Outside the game they are vulnerable

Published : Dec 22, 2011 00:00 IST

Sportsmen cannot always cope with problems outside their own game. By Ted Corbett.

It's been a desperately sad few months for those of us who love characters, sport, music and all things theatrical.

A few months ago we had to say farewell to Amy Winehouse, a jazz singer of exceptional talent with a voice born in heaven. I am not given to sentimentality but I trust she is now leading a celestial choir somewhere beyond the rainbow. I could cry whenever I hear her discs for she showed she knew the true meaning of the blues as only the men of the southern states of America and some Welsh choristers can.

The old American jazz singers say that only the Welsh could demonstrate the blues as the Negro spirituals could but Amy of the Spartan thinness and the elongated tattoos, with her voice soaring towards the highest ceiling showed she knew what distress meant too.

What, I wonder, did Gary Speed know of sadness, depression, worry and the pressures of a job as footballer, coach and manager. He appeared to relish everything he did.

One Saturday midday he was laughing and joking with friends after a TV broadcast; at seven the next morning his wife found him dead in his own garage. One thousand speculators and not confirmed reason.

We may have to wait until the inquest to find if he left a note, if someone has an explanation — his wife does not — and meantime we can only feel sorry that he did not plead for help from one of the many friends or think of the mess he has left for his two teenage sons.

I cannot remember in 50 years close to sportsmen and entertainers of a death that caused such a reaction. Every day seems to bring a new tribute to Speed and his kindness; every edition of my newspapers seems to carry some happy memory of a man meant to succeed but who had barely a selfish bone in his body and cared for his fellows unceasingly. I fear for the consequences if some fault is discovered and all this outpouring of grief is found to be wasted. He even had the right name for a sportsman. Bless him, his life should have demanded a long time on earth but he cut it short.

It is said that men do not deal well with grief or depression or an illness of the mind but there is another story about sportsmen and particularly the most gifted.

They cannot always cope with problems outside their own game. I can remember the voices of many: “is this tie all right for tonight's do? Where do I catch a bus? Is anyone arranging golf? Surely I don't need to pay for this — the manager ought to be doing that.”

From the age of ten or so they have been carried from home to ground, told when to practice, where they must meet, who will clean their equipment, that they must ignore all other considerations except their preparations for their big innings, the next match, the coming tour.
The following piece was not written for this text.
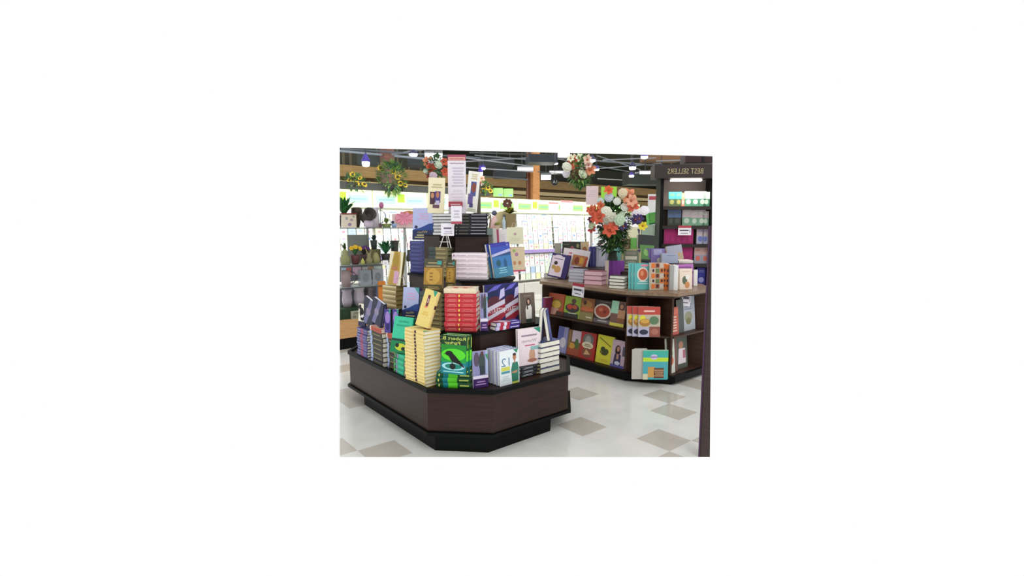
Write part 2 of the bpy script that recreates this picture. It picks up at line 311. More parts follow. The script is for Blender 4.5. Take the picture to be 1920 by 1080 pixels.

“You won't see much of me, love,” I recall one saying to his bride on their wedding day. “I hope you don't mind, but it is very important to me to play for England and that has to come first.” I sympathise with that view and so did his wife but suppose she had objected. It would, I suspect, have been the end of her happiness not the end of his wish to devote 100 per cent of his time to playing for his country.

Sportsmen are single-minded and selfish; it is the only way to the top, someone will have told them early in their career. Success will reward such endeavour but suppose it goes wrong. Where do they turn? To the manager who said to one — it is alleged — that “you've got nothing to be unhappy about with a wage running to thousands of pounds a week, a nice house, a lovely wife and children. Go down the coal mine and see what real worries are.”

Those pitmen hacking at coal five days a week will be cleverer at handling life's difficulties than the star batsman, footballer or jockey.

He will know that if there is not enough money for food he must sit with his wife and discuss the future. He will not have a manager but his parents may help or even his work mates who will not think of him as a fool if he has a failure. They will earn similar amounts for one thing and be as close to the breadline as he is. And it will not be splashed all over the papers, the TV screen or shouted down the radio mike.

There are sportsmen who cope. Marcus Trescothick, who would still make England stronger if he could overcome his extra-ordinary travel sickness, has learnt to live with his concerns; Jonny Bairstow's father David killed himself after a car crash that meant the end of his golf and a driving ban. Jonny has risen above all that thanks largely to a man who is not your first choice as a kindly, helpful, sympathetic type but who provided exactly the right impetus at the right moment.

Remind me. One day I will tell you who that was.

The more strength to those who can fight off their past, push the black depression to the back of their minds and find the concentration to develop what they have after their days at the head of their sport have finished.

Sport is just beginning to see what a big problem lies ahead.